Yo no trabajo (¿trabajo?) así. La naturaleza me hizo rumiante, parsimonioso, repasador, y llevo mi libro por dentro como las vacas. Conque mis pocas recetas para escribir novelas sin argumento previo alcanzan a lo sumo para un pentálogo. ¿Cómo transformar en páginas escritas una historia de la que uno no conoce sino las ganas de escribirla? ¿Cómo culminar tan peregrino proyecto sin confiárselo a la caprichosa y mal gobernable improvisación? Le revelaré a usted cinco arbitrios que me suelen ayudar a recorrer el camino.
1.- Discurra lo primero de todo un motivo generador de episodios. He aquí el famoso hilo, tirando del cual se obtiene la madeja. Piense, si necesita modelos, en las maravillosas Crónicas de Indias. Llegan unos esforzados individuos a un territorio ignoto. Acto seguido, usted los pone a protagonizar en forma escrita, de acuerdo con una estructura (división en partes, proporción de los capítulos, turnos de los narradores, etc.), interesantes peripecias hasta el adecuado desenlace. O imagine a un hidalgo de pueblo que sale al campo, convencido de ser un caballero de novela, en compañía de un aldeano parlanchín.
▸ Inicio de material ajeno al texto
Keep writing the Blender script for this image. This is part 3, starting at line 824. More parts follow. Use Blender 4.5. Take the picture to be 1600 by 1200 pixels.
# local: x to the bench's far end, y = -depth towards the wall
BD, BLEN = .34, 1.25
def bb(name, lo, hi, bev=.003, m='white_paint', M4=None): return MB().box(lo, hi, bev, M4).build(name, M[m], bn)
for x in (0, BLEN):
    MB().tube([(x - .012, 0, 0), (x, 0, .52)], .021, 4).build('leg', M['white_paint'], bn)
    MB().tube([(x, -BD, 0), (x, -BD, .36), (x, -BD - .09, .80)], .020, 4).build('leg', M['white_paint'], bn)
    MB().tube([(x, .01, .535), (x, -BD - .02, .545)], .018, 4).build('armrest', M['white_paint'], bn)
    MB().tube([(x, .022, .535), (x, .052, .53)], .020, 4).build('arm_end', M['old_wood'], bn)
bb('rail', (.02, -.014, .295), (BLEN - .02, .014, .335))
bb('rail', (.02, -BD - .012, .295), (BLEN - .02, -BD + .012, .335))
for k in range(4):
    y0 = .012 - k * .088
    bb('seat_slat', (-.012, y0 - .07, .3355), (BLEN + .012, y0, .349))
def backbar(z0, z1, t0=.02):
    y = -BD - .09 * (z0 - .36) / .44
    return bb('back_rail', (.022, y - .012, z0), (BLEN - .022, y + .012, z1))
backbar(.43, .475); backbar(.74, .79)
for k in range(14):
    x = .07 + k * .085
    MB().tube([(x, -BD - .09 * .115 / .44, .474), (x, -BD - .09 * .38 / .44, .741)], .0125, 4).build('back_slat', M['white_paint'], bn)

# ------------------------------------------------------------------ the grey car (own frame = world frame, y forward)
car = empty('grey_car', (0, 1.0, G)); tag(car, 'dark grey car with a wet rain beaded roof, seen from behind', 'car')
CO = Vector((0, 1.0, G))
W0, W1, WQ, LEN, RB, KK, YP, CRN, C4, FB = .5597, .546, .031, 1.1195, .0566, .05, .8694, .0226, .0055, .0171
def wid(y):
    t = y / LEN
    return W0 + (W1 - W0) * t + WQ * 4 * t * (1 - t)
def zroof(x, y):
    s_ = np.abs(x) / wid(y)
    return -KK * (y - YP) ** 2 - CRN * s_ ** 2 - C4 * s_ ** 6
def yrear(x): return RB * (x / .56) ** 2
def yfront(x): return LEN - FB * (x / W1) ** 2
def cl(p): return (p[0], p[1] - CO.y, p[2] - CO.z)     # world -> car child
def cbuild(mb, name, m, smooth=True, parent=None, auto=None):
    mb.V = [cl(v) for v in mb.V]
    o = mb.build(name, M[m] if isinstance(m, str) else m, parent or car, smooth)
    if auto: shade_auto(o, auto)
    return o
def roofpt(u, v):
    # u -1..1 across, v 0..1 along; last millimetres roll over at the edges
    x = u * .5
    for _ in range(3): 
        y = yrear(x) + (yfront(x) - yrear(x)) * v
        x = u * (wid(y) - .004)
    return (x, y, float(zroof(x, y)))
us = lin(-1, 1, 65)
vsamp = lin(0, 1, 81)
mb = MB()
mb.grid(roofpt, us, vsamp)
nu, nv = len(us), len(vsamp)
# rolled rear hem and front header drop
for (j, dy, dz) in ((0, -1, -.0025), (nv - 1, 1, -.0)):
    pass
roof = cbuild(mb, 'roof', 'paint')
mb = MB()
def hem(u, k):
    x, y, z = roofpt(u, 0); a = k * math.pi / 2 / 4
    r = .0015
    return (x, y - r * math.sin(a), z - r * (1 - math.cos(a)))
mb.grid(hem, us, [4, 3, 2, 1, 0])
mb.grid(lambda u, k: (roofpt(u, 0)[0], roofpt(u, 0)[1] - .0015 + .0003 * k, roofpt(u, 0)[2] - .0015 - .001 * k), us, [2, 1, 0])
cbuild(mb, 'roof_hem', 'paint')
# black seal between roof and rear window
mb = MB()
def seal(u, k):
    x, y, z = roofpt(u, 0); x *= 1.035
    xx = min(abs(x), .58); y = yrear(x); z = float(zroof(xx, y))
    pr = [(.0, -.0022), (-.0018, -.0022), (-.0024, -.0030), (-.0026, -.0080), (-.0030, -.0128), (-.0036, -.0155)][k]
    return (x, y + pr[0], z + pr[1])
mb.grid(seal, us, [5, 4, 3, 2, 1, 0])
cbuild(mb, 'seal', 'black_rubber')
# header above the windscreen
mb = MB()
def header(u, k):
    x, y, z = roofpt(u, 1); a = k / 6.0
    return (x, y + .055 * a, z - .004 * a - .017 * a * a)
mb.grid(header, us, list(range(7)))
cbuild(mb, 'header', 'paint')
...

Haga que conversen y les sucedan aventuras, y burla burlando tendrá usted materia para al menos dos novelas.
2.- Adopte una perspectiva de la narración. O lo que es lo mismo, busque quien le cuente su novela. Puesto que hay mucha gente en paro, dé trabajo a más de uno; no sea cicatero. Evite el error de confundirse con sus narradores. No son usted. Usted no es Cide Hamete Benengeli. Menos humos. Elija con cuidado al personal, ya que un relato consiste por fuerza en la voz que narra.
3.- Obligue a su narrador o narradores a transmitir una determinada personalidad a la escritura. No me sea seco, copista de copistas, subalterno de los hábitos lingüísticos de su ciudad. Asigne a quien le cuente su novela algún estado de ánimo, sométalo a unas determinadas circunstancias, aun cuando el texto no mencione ni una cosa ni otra. Imagine, por ejemplo, que su narrador acaba de enviudar y está murrioso (o alegre), o que tiene nueve años y se expresa con candor infantil. Si no me cree, lea el Lazarillo, lea La plaza del Diamante, lea Pedro Páramo, y pregúntese por qué estos textos tienen un encanto especial.
4.- Escoja asimismo, en consonancia con la cláusula precedente, un registro lingüístico específico, si es preciso creado para la ocasión. Desconfíe de los comisarios de la literatura, aficionados a podar cuanto sobresalga de la estricta línea de sus certidumbres. No se crea la filfa del estilo transparente. Sea libre, denos algo que sin usted no habría existido en el mundo, no se resigne a escribir toda su vida como hablan Manolo y Pepi la del cuarto, ni siquiera en el supuesto de que usted sea Manolo o Pepi la del cuarto. Para hacer lo que hace todo el mundo, mejor apúntese a un coro.
5.- Pueble convenientemente su novela. No empiece sin haber suscitado en sus pensamientos cierta familiaridad con los personajes principales. Hágase el ánimo de que los conoce desde hace largo tiempo. Los secundarios ya se irán agregando por el trayecto. Puesto que no tiene usted prefijados el planteamiento, el nudo ni el desenlace, fíe la trama entera a las acciones, diálogos y pensamientos que se deriven de las relaciones que establezcan entre sí sus personajes. Considere que de dichas relaciones (sobre un fondo, claro está, de problema, conflicto, enigma, conquista o deseo por satisfacer) irá surgiendo paulatinamente su historia, la que usted, como sus lectores, desconocía al principio a pesar de ser el autor. No se preocupe si la referida historia le sale descompensada o defectuosa puesto que no actúa usted ante un público. Ya corregirá.
Colocados los utensilios y los ingredientes encima de la mesa, puede usted empezar a cocinar su novela. No olvide que se afana para otros. De no ser así, si prevé usted comerse su propio guiso, entonces olvide este pentálogo, haga lo que le salga de los.